- _WHAT IS BEING ASKED_: Reproduce the whole listing, character for character.

- _DATA SECTION_:
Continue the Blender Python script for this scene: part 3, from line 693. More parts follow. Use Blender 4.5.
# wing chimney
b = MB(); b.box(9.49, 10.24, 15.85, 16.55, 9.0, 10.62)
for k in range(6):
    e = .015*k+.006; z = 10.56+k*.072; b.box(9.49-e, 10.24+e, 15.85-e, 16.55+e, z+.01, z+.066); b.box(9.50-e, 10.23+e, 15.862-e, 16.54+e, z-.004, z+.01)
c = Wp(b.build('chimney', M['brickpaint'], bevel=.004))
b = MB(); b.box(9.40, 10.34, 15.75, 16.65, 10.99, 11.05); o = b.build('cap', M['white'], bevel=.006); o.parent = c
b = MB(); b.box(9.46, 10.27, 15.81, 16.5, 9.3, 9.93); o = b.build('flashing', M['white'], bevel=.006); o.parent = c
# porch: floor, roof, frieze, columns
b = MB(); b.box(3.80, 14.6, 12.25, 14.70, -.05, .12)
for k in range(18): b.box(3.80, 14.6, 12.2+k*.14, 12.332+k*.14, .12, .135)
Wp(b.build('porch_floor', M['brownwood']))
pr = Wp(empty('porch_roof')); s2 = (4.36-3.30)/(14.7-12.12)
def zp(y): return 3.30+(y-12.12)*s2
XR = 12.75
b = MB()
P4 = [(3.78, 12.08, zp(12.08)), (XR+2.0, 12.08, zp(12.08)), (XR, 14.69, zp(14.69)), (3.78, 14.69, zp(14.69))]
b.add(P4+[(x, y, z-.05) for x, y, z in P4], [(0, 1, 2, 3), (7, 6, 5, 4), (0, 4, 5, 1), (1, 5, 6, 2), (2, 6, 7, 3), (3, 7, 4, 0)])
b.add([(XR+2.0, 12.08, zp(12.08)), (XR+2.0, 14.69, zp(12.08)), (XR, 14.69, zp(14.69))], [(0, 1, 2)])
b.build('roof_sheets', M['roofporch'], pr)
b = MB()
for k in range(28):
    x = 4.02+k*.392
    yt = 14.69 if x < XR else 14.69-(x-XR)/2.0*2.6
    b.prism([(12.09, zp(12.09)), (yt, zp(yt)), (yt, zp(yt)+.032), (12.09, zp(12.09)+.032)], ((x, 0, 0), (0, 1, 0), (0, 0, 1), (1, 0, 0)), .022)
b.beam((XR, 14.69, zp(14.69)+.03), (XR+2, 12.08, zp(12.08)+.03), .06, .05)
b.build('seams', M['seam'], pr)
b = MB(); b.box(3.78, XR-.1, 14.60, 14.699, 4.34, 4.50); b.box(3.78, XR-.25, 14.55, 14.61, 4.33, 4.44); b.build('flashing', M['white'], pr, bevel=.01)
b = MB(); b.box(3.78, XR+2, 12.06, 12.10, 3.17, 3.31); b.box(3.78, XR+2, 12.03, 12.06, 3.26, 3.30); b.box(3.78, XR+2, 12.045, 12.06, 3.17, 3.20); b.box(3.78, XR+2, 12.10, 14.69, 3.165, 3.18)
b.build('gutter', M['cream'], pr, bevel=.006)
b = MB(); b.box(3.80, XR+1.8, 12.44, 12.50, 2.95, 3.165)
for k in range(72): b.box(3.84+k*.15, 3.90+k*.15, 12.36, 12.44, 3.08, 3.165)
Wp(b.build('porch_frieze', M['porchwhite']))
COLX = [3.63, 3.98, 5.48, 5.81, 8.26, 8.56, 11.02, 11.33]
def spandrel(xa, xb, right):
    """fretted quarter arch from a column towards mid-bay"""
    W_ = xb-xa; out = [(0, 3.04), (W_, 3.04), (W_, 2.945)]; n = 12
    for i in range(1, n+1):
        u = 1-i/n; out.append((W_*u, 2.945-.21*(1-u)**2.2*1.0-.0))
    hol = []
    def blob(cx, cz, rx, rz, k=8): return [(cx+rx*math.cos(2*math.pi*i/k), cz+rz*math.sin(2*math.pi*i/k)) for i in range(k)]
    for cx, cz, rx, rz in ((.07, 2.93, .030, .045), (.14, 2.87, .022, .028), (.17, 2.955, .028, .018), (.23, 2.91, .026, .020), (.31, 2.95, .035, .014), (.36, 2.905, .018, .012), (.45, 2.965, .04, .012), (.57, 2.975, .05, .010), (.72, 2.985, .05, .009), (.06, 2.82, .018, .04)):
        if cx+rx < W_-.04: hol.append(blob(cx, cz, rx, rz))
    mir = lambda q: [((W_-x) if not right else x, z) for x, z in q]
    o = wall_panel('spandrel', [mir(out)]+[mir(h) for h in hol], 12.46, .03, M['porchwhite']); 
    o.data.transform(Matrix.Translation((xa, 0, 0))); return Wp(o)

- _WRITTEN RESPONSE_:
Continue the Blender Python script for this scene: part 3, from line 693. More parts follow. Use Blender 4.5.
# wing chimney
b = MB(); b.box(9.49, 10.24, 15.85, 16.55, 9.0, 10.62)
for k in range(6):
    e = .015*k+.006; z = 10.56+k*.072; b.box(9.49-e, 10.24+e, 15.85-e, 16.55+e, z+.01, z+.066); b.box(9.50-e, 10.23+e, 15.862-e, 16.54+e, z-.004, z+.01)
c = Wp(b.build('chimney', M['brickpaint'], bevel=.004))
b = MB(); b.box(9.40, 10.34, 15.75, 16.65, 10.99, 11.05); o = b.build('cap', M['white'], bevel=.006); o.parent = c
b = MB(); b.box(9.46, 10.27, 15.81, 16.5, 9.3, 9.93); o = b.build('flashing', M['white'], bevel=.006); o.parent = c
# porch: floor, roof, frieze, columns
b = MB(); b.box(3.80, 14.6, 12.25, 14.70, -.05, .12)
for k in range(18): b.box(3.80, 14.6, 12.2+k*.14, 12.332+k*.14, .12, .135)
Wp(b.build('porch_floor', M['brownwood']))
pr = Wp(empty('porch_roof')); s2 = (4.36-3.30)/(14.7-12.12)
def zp(y): return 3.30+(y-12.12)*s2
XR = 12.75
b = MB()
P4 = [(3.78, 12.08, zp(12.08)), (XR+2.0, 12.08, zp(12.08)), (XR, 14.69, zp(14.69)), (3.78, 14.69, zp(14.69))]
b.add(P4+[(x, y, z-.05) for x, y, z in P4], [(0, 1, 2, 3), (7, 6, 5, 4), (0, 4, 5, 1), (1, 5, 6, 2), (2, 6, 7, 3), (3, 7, 4, 0)])
b.add([(XR+2.0, 12.08, zp(12.08)), (XR+2.0, 14.69, zp(12.08)), (XR, 14.69, zp(14.69))], [(0, 1, 2)])
b.build('roof_sheets', M['roofporch'], pr)
b = MB()
for k in range(28):
    x = 4.02+k*.392
    yt = 14.69 if x < XR else 14.69-(x-XR)/2.0*2.6
    b.prism([(12.09, zp(12.09)), (yt, zp(yt)), (yt, zp(yt)+.032), (12.09, zp(12.09)+.032)], ((x, 0, 0), (0, 1, 0), (0, 0, 1), (1, 0, 0)), .022)
b.beam((XR, 14.69, zp(14.69)+.03), (XR+2, 12.08, zp(12.08)+.03), .06, .05)
b.build('seams', M['seam'], pr)
b = MB(); b.box(3.78, XR-.1, 14.60, 14.699, 4.34, 4.50); b.box(3.78, XR-.25, 14.55, 14.61, 4.33, 4.44); b.build('flashing', M['white'], pr, bevel=.01)
b = MB(); b.box(3.78, XR+2, 12.06, 12.10, 3.17, 3.31); b.box(3.78, XR+2, 12.03, 12.06, 3.26, 3.30); b.box(3.78, XR+2, 12.045, 12.06, 3.17, 3.20); b.box(3.78, XR+2, 12.10, 14.69, 3.165, 3.18)
b.build('gutter', M['cream'], pr, bevel=.006)
b = MB(); b.box(3.80, XR+1.8, 12.44, 12.50, 2.95, 3.165)
for k in range(72): b.box(3.84+k*.15, 3.90+k*.15, 12.36, 12.44, 3.08, 3.165)
Wp(b.build('porch_frieze', M['porchwhite']))
COLX = [3.63, 3.98, 5.48, 5.81, 8.26, 8.56, 11.02, 11.33]
def spandrel(xa, xb, right):
    """fretted quarter arch from a column towards mid-bay"""
    W_ = xb-xa; out = [(0, 3.04), (W_, 3.04), (W_, 2.945)]; n = 12
    for i in range(1, n+1):
        u = 1-i/n; out.append((W_*u, 2.945-.21*(1-u)**2.2*1.0-.0))
    hol = []
    def blob(cx, cz, rx, rz, k=8): return [(cx+rx*math.cos(2*math.pi*i/k), cz+rz*math.sin(2*math.pi*i/k)) for i in range(k)]
    for cx, cz, rx, rz in ((.07, 2.93, .030, .045), (.14, 2.87, .022, .028), (.17, 2.955, .028, .018), (.23, 2.91, .026, .020), (.31, 2.95, .035, .014), (.36, 2.905, .018, .012), (.45, 2.965, .04, .012), (.57, 2.975, .05, .010), (.72, 2.985, .05, .009), (.06, 2.82, .018, .04)):
        if cx+rx < W_-.04: hol.append(blob(cx, cz, rx, rz))
    mir = lambda q: [((W_-x) if not right else x, z) for x, z in q]
    o = wall_panel('spandrel', [mir(out)]+[mir(h) for h in hol], 12.46, .03, M['porchwhite']); 
    o.data.transform(Matrix.Translation((xa, 0, 0))); return Wp(o)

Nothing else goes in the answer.